■ **Dataset**

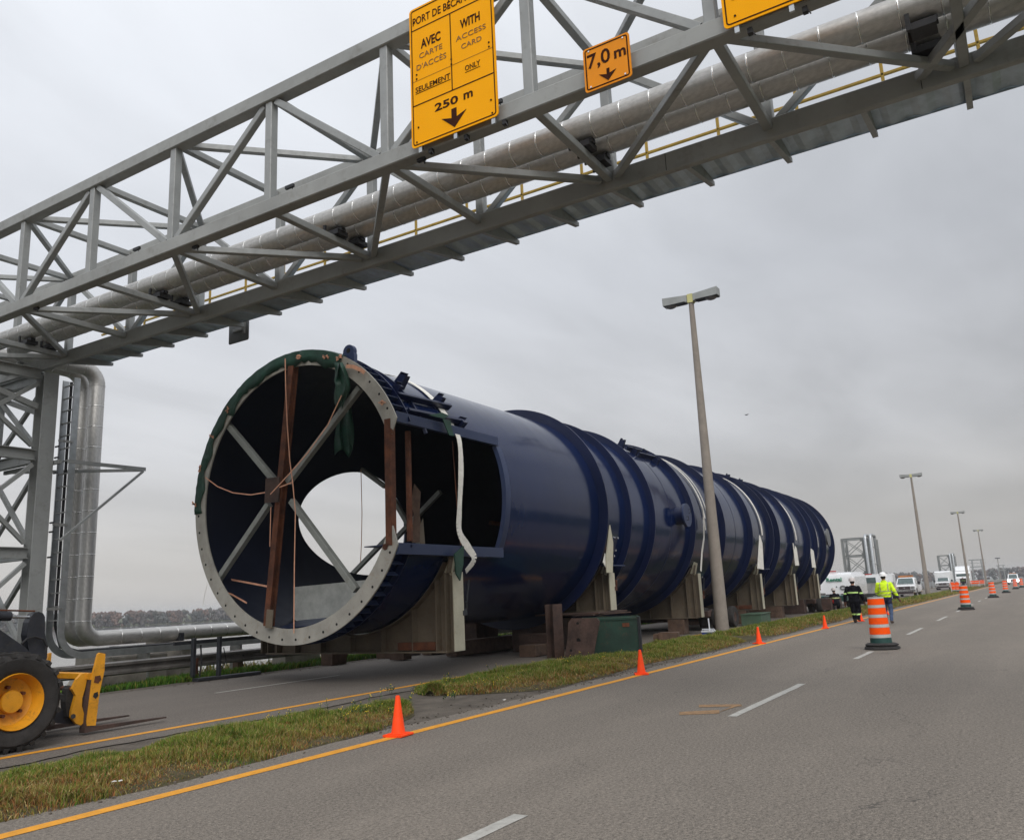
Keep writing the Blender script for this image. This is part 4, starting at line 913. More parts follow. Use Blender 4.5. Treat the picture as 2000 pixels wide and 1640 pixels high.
--
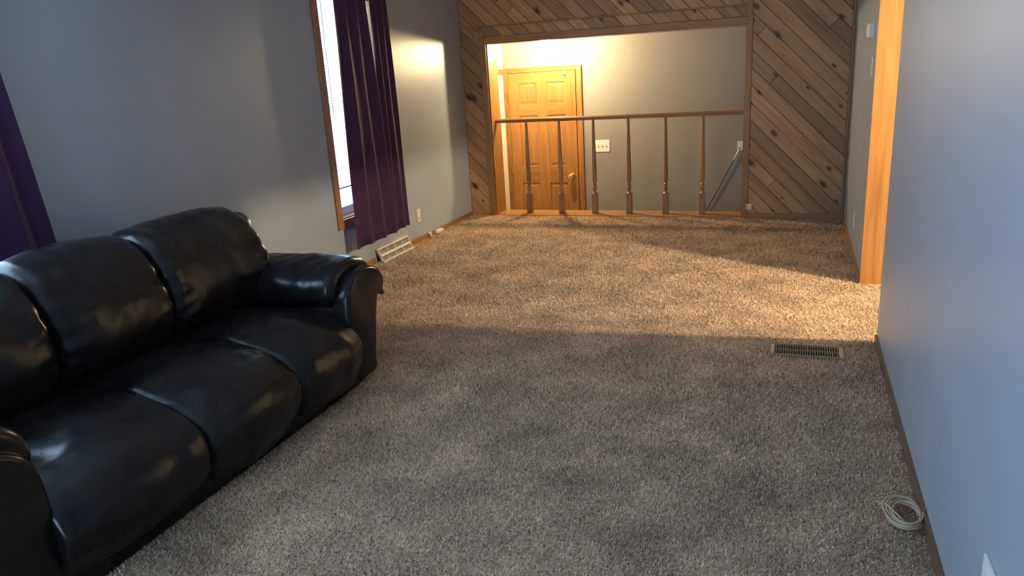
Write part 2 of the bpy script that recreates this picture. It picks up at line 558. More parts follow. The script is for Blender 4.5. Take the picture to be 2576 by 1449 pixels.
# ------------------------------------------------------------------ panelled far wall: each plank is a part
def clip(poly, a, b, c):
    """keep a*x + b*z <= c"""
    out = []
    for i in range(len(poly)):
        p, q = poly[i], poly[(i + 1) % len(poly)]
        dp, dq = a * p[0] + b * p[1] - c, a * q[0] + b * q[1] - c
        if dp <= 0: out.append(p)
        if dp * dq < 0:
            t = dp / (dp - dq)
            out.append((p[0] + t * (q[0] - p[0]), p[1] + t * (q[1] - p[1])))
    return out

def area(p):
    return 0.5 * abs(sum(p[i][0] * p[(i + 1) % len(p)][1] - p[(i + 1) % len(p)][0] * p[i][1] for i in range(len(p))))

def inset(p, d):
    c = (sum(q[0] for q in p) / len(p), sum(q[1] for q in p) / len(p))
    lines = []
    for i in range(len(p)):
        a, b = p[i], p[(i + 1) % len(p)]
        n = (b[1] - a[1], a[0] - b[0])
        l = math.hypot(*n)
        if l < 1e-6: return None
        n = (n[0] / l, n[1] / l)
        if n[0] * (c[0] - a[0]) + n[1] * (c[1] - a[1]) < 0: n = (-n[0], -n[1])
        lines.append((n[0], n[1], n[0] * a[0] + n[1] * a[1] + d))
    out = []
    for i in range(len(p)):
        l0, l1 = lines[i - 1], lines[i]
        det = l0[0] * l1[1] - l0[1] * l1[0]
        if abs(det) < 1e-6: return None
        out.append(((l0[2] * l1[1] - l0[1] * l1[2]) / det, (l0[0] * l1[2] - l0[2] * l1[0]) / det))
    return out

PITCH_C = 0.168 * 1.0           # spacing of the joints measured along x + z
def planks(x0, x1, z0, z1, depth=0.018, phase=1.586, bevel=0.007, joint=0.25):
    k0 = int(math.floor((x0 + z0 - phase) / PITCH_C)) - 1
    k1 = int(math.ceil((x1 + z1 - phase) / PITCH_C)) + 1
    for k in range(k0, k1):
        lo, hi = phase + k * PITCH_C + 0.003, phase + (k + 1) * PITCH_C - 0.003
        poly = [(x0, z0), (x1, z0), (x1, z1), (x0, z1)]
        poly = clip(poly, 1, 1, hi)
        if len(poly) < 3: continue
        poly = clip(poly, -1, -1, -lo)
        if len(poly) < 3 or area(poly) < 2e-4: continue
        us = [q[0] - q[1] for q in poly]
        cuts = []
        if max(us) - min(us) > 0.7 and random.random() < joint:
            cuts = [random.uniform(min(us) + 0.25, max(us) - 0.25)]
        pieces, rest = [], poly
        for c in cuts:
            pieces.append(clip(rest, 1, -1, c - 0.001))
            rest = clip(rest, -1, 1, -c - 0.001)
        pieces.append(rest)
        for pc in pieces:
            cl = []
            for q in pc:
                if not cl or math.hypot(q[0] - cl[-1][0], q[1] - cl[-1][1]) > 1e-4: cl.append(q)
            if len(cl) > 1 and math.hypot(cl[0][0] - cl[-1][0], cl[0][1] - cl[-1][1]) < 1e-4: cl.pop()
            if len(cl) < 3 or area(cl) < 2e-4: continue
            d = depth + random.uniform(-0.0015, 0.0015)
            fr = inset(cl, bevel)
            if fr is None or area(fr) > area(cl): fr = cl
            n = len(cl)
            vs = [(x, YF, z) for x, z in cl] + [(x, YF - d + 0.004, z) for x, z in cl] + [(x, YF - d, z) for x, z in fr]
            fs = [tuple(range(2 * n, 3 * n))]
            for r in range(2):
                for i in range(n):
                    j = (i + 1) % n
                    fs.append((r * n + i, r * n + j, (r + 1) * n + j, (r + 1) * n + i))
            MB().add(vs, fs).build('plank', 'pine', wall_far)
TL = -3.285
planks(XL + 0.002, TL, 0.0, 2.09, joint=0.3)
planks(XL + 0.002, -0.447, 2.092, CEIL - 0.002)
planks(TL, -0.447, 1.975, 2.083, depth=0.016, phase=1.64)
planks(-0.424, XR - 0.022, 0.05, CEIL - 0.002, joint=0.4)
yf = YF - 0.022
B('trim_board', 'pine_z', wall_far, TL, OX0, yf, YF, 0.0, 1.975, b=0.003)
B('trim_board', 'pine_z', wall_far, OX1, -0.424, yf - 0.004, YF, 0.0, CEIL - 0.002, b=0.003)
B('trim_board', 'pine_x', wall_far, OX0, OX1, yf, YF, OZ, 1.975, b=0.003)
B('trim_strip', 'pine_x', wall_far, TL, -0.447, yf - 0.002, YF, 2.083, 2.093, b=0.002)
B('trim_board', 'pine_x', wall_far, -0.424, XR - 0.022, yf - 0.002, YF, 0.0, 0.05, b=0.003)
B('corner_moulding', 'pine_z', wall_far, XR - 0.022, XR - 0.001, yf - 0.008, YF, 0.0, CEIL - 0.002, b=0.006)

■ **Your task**
Output the lines of the records above exactly as they appear, from the line containing "Write part 2" through the line containing "return 0.5 *".

■ **Complete response**
Write part 2 of the bpy script that recreates this picture. It picks up at line 558. More parts follow. The script is for Blender 4.5. Take the picture to be 2576 by 1449 pixels.
# ------------------------------------------------------------------ panelled far wall: each plank is a part
def clip(poly, a, b, c):
    """keep a*x + b*z <= c"""
    out = []
    for i in range(len(poly)):
        p, q = poly[i], poly[(i + 1) % len(poly)]
        dp, dq = a * p[0] + b * p[1] - c, a * q[0] + b * q[1] - c
        if dp <= 0: out.append(p)
        if dp * dq < 0:
            t = dp / (dp - dq)
            out.append((p[0] + t * (q[0] - p[0]), p[1] + t * (q[1] - p[1])))
    return out

def area(p):
    return 0.5 * abs(sum(p[i][0] * p[(i + 1) % len(p)][1] - p[(i + 1) % len(p)][0] * p[i][1] for i in range(len(p))))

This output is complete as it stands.